GIVEN TASK: Will you return, word for word, only the lines from the top of the data below down to and including the one with "rad = math.radians"?
===== RECORDS FOR THIS TASK
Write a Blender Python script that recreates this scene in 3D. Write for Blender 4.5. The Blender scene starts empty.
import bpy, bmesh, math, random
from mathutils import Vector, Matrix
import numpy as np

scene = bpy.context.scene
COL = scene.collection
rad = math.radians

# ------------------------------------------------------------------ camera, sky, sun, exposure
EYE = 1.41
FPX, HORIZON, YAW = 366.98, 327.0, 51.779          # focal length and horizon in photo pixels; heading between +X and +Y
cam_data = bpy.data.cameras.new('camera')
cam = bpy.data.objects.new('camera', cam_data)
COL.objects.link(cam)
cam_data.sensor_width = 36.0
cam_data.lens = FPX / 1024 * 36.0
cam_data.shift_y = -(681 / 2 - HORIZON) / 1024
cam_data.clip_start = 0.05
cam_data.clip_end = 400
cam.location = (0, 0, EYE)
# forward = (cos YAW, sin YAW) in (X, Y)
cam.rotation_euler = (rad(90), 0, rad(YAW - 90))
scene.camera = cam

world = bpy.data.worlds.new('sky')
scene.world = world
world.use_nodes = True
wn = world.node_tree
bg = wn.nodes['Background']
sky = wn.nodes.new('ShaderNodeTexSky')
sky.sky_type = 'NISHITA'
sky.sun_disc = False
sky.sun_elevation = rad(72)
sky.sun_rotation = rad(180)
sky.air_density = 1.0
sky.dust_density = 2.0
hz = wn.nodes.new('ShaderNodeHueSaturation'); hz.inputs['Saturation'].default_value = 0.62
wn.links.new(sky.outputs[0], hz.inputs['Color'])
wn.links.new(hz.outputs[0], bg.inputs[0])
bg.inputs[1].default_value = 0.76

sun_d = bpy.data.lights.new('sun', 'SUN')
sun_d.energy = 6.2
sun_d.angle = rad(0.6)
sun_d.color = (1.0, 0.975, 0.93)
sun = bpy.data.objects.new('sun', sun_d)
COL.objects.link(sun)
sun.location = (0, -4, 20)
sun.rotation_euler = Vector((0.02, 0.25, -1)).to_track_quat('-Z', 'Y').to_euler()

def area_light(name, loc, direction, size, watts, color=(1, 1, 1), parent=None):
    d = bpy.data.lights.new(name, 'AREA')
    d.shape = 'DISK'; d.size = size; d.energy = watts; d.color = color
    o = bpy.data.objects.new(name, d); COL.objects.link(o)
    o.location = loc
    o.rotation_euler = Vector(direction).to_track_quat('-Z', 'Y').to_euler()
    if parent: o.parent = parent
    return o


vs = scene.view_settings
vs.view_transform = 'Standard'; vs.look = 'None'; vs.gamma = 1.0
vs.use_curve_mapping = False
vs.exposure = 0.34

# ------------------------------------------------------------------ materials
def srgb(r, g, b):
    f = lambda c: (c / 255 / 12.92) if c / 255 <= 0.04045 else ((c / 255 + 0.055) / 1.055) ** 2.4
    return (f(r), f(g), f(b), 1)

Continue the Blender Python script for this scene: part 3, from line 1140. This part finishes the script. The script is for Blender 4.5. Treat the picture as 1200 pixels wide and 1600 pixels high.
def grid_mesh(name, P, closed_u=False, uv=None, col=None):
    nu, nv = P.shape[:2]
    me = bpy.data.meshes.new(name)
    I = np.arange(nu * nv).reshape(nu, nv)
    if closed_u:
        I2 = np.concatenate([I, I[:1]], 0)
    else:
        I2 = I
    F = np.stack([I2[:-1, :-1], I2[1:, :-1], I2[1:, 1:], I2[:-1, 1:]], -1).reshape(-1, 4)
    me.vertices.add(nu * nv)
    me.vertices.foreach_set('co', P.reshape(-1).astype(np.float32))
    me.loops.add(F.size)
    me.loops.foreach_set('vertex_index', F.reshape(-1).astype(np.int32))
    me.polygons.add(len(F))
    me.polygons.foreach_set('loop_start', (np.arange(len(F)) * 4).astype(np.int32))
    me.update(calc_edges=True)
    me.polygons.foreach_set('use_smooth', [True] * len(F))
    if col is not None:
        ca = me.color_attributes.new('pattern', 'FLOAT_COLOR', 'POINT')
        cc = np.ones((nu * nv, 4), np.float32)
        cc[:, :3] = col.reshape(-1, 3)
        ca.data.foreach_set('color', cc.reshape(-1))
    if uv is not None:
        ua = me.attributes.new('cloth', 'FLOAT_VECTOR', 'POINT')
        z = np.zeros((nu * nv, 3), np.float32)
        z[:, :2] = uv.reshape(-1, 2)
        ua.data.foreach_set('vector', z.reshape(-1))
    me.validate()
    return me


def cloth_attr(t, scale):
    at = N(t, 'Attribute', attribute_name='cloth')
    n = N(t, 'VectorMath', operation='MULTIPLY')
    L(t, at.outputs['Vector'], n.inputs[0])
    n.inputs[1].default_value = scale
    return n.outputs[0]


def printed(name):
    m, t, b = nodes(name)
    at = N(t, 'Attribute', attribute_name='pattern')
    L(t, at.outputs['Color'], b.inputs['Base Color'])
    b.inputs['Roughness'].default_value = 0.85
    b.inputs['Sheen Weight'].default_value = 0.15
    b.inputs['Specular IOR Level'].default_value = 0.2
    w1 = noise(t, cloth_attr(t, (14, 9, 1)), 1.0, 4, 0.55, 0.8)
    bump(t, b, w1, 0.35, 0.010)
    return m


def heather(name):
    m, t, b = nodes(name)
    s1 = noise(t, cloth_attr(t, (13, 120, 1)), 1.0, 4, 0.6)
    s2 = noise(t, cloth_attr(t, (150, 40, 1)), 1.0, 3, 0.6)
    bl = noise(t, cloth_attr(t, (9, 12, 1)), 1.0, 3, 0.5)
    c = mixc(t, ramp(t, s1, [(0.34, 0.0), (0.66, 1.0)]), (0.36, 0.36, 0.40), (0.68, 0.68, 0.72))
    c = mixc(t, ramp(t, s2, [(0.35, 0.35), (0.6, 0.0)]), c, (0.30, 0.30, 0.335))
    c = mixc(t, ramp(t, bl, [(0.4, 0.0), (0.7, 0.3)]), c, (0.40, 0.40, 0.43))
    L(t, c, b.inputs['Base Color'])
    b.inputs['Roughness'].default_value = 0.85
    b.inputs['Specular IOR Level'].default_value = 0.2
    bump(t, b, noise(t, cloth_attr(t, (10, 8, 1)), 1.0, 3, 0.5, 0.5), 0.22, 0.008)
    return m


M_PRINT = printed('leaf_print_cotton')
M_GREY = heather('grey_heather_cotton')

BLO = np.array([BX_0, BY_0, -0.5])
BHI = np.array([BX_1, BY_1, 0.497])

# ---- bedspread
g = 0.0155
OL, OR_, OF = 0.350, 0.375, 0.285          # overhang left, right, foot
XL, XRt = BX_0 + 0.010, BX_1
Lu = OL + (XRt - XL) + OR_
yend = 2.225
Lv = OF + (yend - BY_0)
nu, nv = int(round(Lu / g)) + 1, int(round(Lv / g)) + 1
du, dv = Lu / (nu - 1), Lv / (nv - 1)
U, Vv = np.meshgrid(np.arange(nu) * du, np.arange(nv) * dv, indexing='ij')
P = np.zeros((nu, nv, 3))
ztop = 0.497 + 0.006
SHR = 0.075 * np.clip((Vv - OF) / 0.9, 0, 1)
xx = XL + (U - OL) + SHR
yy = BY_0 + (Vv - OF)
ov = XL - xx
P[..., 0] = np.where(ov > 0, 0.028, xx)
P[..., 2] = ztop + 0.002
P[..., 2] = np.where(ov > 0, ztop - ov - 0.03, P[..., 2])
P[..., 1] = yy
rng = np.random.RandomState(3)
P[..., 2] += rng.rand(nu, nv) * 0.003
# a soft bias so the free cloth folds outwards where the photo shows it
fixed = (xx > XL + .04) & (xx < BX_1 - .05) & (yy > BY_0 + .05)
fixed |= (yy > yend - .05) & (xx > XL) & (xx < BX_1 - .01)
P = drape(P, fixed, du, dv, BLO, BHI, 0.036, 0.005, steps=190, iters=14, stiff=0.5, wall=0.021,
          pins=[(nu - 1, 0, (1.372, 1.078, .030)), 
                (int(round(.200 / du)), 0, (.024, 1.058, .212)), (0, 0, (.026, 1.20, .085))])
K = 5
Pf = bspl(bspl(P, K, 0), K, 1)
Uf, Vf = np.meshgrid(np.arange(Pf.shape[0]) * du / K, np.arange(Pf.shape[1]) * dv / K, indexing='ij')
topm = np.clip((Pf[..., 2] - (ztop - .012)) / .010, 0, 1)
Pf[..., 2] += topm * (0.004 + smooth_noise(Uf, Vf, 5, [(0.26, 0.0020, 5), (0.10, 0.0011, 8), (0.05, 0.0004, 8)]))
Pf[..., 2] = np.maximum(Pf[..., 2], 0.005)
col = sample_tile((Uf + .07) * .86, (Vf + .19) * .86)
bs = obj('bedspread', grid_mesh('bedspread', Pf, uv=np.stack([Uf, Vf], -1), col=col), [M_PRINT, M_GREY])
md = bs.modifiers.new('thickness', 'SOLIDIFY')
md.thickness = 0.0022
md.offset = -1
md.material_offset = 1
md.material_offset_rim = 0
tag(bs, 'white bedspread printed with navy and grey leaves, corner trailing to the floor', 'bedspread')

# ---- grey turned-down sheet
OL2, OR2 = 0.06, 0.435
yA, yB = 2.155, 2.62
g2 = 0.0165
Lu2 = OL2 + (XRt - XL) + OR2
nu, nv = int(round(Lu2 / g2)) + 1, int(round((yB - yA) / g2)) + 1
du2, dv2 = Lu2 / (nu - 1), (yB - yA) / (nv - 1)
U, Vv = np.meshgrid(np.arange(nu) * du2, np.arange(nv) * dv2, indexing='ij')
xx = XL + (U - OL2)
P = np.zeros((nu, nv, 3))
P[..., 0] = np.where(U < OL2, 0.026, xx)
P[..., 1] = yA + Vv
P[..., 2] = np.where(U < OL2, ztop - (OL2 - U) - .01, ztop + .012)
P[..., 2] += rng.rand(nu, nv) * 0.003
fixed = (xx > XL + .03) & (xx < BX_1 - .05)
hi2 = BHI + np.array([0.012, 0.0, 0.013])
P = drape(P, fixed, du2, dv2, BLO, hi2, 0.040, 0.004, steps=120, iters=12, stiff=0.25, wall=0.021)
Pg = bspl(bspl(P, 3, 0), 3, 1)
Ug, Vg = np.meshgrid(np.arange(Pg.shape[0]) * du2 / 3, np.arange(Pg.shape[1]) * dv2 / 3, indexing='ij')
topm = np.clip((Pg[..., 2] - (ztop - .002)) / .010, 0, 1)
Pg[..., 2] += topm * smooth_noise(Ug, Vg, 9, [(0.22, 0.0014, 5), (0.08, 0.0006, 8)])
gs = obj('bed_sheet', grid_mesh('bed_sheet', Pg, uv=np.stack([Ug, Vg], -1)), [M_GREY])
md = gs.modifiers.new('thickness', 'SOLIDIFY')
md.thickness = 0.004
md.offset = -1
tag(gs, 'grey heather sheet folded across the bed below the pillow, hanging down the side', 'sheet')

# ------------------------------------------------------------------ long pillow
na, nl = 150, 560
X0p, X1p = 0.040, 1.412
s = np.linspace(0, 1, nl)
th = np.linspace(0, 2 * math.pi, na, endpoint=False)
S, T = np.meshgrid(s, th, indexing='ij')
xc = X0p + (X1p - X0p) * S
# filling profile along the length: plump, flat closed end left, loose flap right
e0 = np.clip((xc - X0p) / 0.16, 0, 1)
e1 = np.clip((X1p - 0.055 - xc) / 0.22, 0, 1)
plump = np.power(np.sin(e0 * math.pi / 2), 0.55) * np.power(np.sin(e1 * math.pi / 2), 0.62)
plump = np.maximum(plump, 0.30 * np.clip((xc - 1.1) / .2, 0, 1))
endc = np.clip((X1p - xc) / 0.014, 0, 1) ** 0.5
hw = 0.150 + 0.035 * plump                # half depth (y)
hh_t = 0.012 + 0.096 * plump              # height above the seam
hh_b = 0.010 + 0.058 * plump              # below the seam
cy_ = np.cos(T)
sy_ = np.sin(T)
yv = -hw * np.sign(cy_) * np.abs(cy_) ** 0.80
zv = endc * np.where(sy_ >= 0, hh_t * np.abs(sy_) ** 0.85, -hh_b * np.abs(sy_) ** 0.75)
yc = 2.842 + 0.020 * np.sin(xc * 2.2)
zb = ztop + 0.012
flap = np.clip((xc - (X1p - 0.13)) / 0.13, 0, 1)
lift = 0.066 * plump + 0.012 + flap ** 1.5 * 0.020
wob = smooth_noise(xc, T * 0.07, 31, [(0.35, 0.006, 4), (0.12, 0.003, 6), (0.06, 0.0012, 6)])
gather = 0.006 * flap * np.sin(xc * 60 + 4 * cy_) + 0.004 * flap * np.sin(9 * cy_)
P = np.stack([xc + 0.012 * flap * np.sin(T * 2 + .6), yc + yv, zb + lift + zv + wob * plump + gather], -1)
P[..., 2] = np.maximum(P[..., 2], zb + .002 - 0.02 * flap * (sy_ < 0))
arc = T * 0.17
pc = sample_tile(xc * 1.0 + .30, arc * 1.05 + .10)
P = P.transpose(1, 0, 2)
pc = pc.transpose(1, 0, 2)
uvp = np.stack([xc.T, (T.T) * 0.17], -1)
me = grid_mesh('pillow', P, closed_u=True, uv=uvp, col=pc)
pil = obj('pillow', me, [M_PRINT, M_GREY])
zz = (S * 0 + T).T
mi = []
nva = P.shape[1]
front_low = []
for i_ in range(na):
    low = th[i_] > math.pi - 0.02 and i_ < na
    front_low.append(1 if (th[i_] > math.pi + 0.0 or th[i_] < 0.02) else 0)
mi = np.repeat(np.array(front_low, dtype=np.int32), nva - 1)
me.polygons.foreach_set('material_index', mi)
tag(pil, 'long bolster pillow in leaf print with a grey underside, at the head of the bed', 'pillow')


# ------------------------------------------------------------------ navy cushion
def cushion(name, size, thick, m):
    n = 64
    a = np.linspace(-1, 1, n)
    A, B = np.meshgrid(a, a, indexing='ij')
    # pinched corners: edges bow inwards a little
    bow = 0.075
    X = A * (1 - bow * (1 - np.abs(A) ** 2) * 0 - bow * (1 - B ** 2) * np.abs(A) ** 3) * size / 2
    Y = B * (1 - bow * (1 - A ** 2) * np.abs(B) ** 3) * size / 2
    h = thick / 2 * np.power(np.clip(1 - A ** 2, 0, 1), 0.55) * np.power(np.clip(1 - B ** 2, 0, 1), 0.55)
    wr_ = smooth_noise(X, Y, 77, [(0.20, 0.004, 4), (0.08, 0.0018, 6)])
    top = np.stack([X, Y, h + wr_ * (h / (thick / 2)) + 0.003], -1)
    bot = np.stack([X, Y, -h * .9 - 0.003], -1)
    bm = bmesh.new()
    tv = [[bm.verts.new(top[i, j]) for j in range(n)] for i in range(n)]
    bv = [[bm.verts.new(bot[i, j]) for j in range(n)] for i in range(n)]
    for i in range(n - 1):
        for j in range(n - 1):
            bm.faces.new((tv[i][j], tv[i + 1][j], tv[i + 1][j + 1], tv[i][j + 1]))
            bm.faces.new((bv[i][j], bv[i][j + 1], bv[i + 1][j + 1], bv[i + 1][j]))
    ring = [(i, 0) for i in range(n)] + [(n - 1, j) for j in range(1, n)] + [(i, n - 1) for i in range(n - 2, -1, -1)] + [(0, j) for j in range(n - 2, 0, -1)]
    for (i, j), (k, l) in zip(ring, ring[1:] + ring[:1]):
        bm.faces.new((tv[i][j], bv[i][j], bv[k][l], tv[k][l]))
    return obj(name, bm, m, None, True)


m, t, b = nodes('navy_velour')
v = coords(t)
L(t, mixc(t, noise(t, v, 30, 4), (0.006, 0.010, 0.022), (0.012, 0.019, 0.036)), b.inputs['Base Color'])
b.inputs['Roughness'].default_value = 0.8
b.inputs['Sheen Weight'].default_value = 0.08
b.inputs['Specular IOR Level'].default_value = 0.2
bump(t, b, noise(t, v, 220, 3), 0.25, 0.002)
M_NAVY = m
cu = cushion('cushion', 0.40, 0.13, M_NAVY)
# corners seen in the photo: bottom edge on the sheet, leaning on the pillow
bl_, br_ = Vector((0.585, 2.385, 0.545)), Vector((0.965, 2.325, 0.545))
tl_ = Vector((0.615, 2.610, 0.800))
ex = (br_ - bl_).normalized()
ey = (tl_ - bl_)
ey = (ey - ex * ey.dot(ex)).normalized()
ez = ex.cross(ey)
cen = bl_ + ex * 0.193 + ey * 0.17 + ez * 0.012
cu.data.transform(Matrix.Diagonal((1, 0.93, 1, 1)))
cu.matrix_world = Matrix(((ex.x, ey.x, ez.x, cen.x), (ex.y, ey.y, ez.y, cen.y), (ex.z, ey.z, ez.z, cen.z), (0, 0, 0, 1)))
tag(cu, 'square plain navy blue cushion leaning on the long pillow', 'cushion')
==========
RESPONSE TO THE TASK:
Write a Blender Python script that recreates this scene in 3D. Write for Blender 4.5. The Blender scene starts empty.
import bpy, bmesh, math, random
from mathutils import Vector, Matrix
import numpy as np

scene = bpy.context.scene
COL = scene.collection
rad = math.radians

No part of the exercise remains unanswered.